To take advantage of the grace period, the new lawsuit must be filed, and service on the defendant effected (or in the case of § 205-a(a) “completed”), “within six months after the termination” of the prior lawsuit. New York holdings have been inconsistent as to when a lawsuit “terminates” for purposes of § 205(a) and therefore when the six-month period begins to run. The legislation does not define “termination.” New York’s Court of Appeals has held that an action does not terminate for purposes of § 205(a) until appeals as of right are exhausted. For example, after dismissal on a motion to dismiss, an action terminates when the dismissal is affirmed on a perfected appeal. Appellate courts have held that in the case of an un-perfected appeal, termination occurs when the un-perfected appeal is dismissed for failure to perfect. Within the Second Department, courts have alternately held that in the absence of an appeal, an action terminates 30 days from the date of service of the dismissal order with notice of entry, or 30 days from entry of the dismissal order without regard to when it is served. Courts in the First, Third, and Fourth departments have treated the date of dismissal, or alternatively the date of entry of the dismissal, as the date of termination.

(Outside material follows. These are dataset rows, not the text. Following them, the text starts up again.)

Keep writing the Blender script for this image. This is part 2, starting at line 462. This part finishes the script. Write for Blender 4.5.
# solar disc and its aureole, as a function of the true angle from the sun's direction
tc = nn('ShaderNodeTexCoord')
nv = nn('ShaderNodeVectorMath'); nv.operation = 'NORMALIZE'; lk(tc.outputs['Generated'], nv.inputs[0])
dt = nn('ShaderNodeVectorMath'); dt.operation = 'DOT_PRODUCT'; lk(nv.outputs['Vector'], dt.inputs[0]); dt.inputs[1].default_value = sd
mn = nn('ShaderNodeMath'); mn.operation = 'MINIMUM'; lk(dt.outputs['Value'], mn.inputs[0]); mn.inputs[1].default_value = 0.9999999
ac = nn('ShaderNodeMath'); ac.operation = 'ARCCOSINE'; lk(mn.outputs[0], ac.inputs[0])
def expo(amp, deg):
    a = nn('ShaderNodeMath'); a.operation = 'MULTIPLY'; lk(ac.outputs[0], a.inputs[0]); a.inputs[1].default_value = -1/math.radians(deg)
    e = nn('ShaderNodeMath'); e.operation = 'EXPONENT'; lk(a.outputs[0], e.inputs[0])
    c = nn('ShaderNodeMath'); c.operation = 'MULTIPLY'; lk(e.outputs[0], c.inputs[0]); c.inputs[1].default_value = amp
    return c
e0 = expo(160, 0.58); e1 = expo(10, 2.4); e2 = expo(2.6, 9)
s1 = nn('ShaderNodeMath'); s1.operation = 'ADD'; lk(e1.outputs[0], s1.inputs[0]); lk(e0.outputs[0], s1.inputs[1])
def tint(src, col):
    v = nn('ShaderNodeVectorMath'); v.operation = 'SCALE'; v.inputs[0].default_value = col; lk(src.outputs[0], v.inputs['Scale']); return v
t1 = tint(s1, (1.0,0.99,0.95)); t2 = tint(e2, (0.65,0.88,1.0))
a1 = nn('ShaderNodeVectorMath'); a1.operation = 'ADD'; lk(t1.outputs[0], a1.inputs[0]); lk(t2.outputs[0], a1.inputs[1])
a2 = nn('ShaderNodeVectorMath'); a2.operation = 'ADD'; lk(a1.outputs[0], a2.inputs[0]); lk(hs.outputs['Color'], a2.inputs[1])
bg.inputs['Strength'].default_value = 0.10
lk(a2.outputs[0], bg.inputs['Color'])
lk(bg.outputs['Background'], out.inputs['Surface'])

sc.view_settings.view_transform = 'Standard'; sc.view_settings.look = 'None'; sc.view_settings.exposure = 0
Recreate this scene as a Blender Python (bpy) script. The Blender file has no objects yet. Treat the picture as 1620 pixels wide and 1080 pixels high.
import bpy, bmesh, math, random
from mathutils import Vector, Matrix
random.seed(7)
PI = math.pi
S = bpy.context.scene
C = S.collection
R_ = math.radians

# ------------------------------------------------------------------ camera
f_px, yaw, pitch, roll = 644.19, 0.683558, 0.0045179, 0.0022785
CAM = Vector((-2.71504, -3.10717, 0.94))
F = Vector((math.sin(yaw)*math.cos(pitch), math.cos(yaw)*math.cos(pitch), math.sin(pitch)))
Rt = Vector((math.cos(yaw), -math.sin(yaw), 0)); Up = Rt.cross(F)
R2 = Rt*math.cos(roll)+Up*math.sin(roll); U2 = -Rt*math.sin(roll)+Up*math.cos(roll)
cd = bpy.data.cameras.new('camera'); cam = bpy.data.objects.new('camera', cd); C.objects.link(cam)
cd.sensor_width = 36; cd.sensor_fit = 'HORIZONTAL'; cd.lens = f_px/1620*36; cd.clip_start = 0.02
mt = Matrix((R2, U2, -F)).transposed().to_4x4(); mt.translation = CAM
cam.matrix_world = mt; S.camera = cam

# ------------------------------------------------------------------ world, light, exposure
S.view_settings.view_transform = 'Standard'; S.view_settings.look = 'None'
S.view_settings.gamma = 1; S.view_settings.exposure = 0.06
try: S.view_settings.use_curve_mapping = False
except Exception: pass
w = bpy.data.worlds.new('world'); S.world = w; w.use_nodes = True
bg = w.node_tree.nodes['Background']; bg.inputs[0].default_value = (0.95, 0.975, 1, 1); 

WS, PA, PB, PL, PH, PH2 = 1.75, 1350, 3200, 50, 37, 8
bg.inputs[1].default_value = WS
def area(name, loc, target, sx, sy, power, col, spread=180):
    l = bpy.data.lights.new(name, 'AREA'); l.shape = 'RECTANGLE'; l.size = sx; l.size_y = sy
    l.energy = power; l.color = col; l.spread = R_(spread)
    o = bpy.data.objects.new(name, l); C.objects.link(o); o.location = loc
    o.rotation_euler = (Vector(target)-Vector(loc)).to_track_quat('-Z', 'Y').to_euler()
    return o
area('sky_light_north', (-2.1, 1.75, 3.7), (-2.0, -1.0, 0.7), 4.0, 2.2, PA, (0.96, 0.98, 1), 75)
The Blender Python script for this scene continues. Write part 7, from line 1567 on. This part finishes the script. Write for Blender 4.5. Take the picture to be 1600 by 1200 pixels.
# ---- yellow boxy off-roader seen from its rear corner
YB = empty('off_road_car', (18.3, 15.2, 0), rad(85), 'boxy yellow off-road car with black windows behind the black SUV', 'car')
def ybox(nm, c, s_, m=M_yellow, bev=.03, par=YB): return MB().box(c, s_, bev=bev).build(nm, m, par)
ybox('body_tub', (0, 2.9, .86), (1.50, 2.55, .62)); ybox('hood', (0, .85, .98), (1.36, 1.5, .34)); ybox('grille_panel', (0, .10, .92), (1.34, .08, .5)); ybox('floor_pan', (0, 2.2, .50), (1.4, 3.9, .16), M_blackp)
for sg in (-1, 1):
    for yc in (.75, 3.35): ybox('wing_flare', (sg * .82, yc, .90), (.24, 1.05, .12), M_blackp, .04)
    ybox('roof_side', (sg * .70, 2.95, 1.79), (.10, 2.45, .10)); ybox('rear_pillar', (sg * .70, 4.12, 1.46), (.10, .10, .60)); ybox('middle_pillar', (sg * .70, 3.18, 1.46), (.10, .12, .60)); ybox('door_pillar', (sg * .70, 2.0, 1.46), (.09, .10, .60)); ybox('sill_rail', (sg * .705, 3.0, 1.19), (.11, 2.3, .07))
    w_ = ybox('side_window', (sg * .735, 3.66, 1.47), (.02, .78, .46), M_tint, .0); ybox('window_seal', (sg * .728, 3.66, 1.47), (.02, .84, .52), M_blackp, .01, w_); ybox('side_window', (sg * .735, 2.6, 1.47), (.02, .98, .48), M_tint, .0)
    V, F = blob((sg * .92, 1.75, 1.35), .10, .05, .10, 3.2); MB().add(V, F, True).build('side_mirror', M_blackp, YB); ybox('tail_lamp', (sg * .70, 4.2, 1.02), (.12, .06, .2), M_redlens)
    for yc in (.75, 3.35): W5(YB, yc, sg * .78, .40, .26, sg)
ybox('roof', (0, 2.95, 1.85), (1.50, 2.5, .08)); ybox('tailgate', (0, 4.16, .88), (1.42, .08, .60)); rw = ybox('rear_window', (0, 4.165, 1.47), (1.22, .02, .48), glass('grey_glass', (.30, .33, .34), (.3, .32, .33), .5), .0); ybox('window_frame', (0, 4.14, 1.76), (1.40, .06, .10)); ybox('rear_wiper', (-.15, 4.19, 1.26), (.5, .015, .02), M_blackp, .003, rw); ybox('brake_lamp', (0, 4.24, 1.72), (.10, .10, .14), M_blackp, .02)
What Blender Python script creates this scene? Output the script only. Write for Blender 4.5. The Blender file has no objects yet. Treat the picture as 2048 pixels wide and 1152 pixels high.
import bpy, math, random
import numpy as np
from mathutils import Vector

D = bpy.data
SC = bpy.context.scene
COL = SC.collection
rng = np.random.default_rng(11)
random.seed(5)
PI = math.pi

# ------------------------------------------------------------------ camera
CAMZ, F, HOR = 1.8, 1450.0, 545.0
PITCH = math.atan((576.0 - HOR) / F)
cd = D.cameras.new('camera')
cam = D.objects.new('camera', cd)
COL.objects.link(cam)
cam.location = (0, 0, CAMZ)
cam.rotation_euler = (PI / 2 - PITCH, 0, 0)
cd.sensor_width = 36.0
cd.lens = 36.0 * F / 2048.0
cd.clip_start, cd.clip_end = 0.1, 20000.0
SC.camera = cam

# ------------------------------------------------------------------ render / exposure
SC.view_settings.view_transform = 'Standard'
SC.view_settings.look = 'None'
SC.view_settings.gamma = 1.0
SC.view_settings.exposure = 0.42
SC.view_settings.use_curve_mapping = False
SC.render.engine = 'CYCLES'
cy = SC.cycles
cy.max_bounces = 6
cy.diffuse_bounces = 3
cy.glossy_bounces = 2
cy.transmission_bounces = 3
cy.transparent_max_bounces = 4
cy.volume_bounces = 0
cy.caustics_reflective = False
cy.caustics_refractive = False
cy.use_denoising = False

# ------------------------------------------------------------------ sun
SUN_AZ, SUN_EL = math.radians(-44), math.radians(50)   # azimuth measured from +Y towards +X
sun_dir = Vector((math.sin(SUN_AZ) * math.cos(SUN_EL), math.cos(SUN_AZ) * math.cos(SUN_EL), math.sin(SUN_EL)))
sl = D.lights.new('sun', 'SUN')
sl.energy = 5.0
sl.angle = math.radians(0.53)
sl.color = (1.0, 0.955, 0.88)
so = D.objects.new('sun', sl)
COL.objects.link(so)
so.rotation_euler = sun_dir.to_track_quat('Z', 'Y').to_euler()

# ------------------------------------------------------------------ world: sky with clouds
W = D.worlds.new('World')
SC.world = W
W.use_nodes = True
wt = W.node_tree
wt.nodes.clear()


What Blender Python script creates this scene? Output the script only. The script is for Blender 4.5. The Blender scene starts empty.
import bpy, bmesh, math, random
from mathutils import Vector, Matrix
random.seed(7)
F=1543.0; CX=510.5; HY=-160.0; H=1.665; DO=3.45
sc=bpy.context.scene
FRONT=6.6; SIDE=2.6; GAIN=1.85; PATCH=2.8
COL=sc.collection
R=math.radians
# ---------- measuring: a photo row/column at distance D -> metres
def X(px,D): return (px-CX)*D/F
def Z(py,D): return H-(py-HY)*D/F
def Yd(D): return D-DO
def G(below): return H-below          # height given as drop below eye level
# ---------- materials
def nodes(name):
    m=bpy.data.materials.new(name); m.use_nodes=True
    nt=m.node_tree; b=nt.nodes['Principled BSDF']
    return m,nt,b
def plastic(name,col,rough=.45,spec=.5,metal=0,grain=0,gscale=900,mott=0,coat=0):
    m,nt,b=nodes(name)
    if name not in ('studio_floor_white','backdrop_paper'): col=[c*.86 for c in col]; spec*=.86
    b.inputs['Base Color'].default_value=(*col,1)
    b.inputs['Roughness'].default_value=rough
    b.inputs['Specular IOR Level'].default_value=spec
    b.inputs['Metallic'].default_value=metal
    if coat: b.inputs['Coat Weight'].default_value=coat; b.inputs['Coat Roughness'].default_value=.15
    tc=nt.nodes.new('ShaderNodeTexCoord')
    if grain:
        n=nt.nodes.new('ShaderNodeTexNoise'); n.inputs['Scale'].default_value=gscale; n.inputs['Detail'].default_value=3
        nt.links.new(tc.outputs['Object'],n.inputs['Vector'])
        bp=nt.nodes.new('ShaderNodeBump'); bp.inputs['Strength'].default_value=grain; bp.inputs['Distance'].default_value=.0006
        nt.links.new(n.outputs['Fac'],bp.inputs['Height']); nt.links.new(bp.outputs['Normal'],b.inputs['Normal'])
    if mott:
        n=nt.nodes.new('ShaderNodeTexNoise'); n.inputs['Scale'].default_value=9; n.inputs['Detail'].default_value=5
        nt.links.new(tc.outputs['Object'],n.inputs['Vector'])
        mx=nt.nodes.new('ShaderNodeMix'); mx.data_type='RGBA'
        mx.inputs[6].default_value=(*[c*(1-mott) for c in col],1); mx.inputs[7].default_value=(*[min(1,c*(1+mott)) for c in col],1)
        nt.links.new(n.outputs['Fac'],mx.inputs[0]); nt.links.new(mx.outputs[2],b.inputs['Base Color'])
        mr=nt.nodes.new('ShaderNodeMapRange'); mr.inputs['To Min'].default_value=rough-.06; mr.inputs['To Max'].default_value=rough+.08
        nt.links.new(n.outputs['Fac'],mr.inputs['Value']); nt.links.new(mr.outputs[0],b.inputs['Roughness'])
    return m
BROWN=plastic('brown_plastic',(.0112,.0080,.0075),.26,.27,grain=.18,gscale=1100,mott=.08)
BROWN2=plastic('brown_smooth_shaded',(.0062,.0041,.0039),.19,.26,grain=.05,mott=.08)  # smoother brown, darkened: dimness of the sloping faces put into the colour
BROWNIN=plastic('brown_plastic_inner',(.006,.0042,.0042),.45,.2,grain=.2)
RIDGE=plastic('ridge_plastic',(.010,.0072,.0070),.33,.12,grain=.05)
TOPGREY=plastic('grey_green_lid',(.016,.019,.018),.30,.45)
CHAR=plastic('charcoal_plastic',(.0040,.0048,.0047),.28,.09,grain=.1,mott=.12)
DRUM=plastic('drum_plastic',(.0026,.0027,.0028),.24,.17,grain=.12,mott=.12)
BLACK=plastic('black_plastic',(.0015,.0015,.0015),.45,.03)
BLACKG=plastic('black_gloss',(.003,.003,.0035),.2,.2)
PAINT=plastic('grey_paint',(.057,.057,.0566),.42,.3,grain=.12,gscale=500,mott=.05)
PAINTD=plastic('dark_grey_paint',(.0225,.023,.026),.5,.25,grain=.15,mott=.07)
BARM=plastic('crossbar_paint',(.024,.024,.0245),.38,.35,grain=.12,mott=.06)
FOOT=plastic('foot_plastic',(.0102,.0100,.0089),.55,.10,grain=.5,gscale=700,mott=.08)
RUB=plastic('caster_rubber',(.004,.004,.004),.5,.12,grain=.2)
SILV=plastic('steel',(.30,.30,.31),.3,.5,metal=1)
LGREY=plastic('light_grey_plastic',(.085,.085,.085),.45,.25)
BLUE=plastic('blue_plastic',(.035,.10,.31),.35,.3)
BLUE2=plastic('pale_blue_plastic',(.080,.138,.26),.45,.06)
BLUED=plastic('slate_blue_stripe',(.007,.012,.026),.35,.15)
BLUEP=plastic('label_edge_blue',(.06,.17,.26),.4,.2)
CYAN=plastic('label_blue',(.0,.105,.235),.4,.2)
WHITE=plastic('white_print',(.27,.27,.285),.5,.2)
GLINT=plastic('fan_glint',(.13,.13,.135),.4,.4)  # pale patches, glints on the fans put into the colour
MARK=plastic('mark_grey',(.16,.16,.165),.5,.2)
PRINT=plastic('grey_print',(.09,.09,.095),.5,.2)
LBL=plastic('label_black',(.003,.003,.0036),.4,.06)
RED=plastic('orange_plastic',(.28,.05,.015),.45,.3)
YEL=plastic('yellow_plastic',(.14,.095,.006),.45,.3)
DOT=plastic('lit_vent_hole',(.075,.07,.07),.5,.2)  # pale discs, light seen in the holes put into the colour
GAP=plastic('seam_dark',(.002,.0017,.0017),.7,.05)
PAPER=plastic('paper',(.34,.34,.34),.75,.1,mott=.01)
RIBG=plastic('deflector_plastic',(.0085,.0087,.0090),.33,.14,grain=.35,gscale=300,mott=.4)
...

HSBC Bank USA, N.A. v. Hillaire
In HSBC Bank USA, N.A. v. Hillaire, No. 2024-02731 (Jan. 28, 2026), plaintiff brought a mortgage foreclosure action in Supreme Court, Kings County. On March 21, 2022, the court dismissed the lawsuit on a non-merits basis. On March 29, 2022, the dismissal order was entered and served with notice of entry. There was no appeal. On Sept. 9, 2022, plaintiff recommenced the action, and plaintiff completed service on Oct. 20, 2022. Defendants moved for summary judgment on the grounds the lawsuit was time barred. Defendants argued the action terminated on March 29, 2022, when the dismissal order was entered and served, and therefore the six-month grace period expired on Sept. 29, 2022, three weeks before plaintiff completed service on Oct. 20, 2022. The court ruled in favor of defendants and dismissed the lawsuit.
On appeal, plaintiff argued the six-month grace period began to run 30 days after the date the order was served with notice of entry — i.e., when plaintiff’s time to appeal expired. Stated differently, plaintiff argued the six-month period began to run 30 days after March 29, 2022, or on April 28, 2022, giving plaintiff until October 28, 2022, to commence the action and complete service, making the action timely since service was completed on October 20.
The Second Department acknowledged the above inconsistent holdings. The court reasoned that mere entry of an order of dismissal should not be sufficient to trigger the six-month period, since CPLR 2220 requires orders arising from motions on notice to be both entered and served. And the Second Department has held that when an order may affect the rights of a party, service on the adverse party is necessary for the order to have validity. The Second Department described the rationale for these holdings as ensuring both notice to the impacted party and a fixed date from which to measure subsequent events, e.g., deadlines to appeal or move to reargue. A party would be incentivized not to comply with the rules requiring service of the order if termination were measured from the date of dismissal or entry of dismissal, since the adverse party would thus be alerted to the need to appeal, move for reconsideration or refile. Likewise, adverse parties, the court reasoned, should be given their statutory 30 days in which to determine whether to appeal or move for reargument/reconsideration.
Ultimately, the court held that, to be consistent with the above and other policy rationales and rules of construction, “termination” for purposes of § 205(a) (and § 205-a(a)) must occur upon expiration of the 30-day window following service of the dismissal with notice of entry. Only then can the action be deemed “terminated” within the meaning of § 205(a). Following this holding, the court held that plaintiff’s six-month window began to run 30 days after March 29, 2022, when the order was served, or on April 28, 2022, and therefore that the six-month grace period expired on Oct. 28, 2022. Because plaintiff commenced the action and completed service by Oct. 20, 2022, the action was timely. The court reversed the lower court’s decision granting summary judgment to defendants.
Takeaways
The decision resolves inconsistent holdings in the Second Department as to when the six-month grace period begins after a non-merits dismissal that is not appealed. Under HSBC Bank USA, N.A. v. Hillaire, that period begins to run 30 days after the dismissal order is served with notice of entry. Defendants in venues encompassed by the Second Department should understand the decision in determining how to respond to refiled lawsuits. Defendants in other New York venues should be aware of the decision and contrary holdings, since inconsistency between appellate departments remains.